We are a population of consumers, going Oooh and Awwww at all the shiny toys corporations dangle before us.

Ed Cone

Doc is not deploring market economics or expecting free services, but commenting on the balkanization of the net and the end of purchasing rights.

RBM

A taste of Doc's closing thoughts:

By losing the free and open Internet, and free and open devices to interact with it — and even such ordinary things as physical books and music media — we reduce the full scope of both markets and civilization.

But that’s hard to see when the walled gardens are so rich with short-term benefits

So much for a 'free market' even in a Republic.

Doc Searls

Thanks, Ed.

You're right that I'm not arguing that everything should be free on the Net. I am arguing that the Net as designed by its creators — and defined by its protocols — supports a free and open marketplace: the kind that free market advocates ought to like. But, alas, we're gradually shrinking that marketplace by placing more and more economic activity inside private markets such as Apple's and Amazon's. And, as the "content" business moves from the open market into Apple's, Amazon's and other private markets (including those of the cable and phone companies, doing private deals with publishers and producers of movies, music and TV), we are going to see growth mostly in those private spaces, and will ignore what's happening (or not happening) out in the free and open marketplace outside of them.

And we'll hardly know what we've lost, because we'll be focusing on which BigCo "wins" in a marketplace where "free" means "your choice of captor."(It blows my mind when I read Wall Street Journal editorials that talk about the phone/cable duopoly as "the market" at work. I keep thinking some day they'll wake up and smell the Net's massively positive wealth-producing externalities, but that clearly isn't going to happen.)

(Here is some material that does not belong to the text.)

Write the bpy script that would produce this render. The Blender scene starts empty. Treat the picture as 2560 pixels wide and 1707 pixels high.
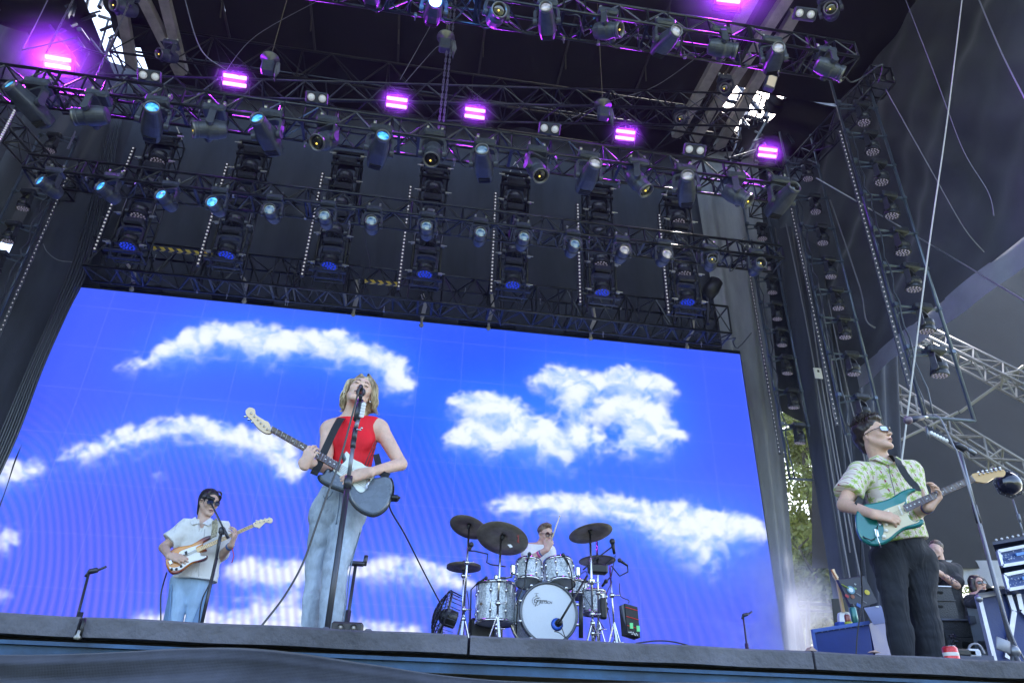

We've already lost a lot without even knowing it. Ever wonder why most podcasts are talk shows, or why there are almost no music podcasts? The reason is that a podcaster needs to "clear rights" for every piece of music, just like a Hollywood producer clears rights for music used in movies, and that work requires Xtreme lawyering. So, all we hear on podcasts is "podsafe" music, most of which you've never heard before. The exceptions are podcasts of shows on NPR and other large producers that have already done their deals with Hollywood, or have run the same shows on terrestrial radio, which affords blanket rights-clearance. Anyway, my point is that we don't miss popular music on podcasts because we never had it to begin with. We lost that fight before it began, way back in the late '90s.

To get a sense of what happened there, imagine if MCI, Compuserve, AOL and Prodigy had successfully lobbied Congress to prevent emailing except through their closed private systems that didn't communicate with each other. They would have talked about how open and interoperable email protocols were insecure and a threat to their businesses. That didn't happen, but it's the same kind of thing that Hollywood has been pushing with the likes of SOPA.

Yet I still have hope. New technologies and businesses will disrupt the old ones. And much more innovation can take place outside the private walled gardens than inside them.

But it will get worse before it gets better.

Ed Cone

Thanks, Doc, not least for your optimistic coda.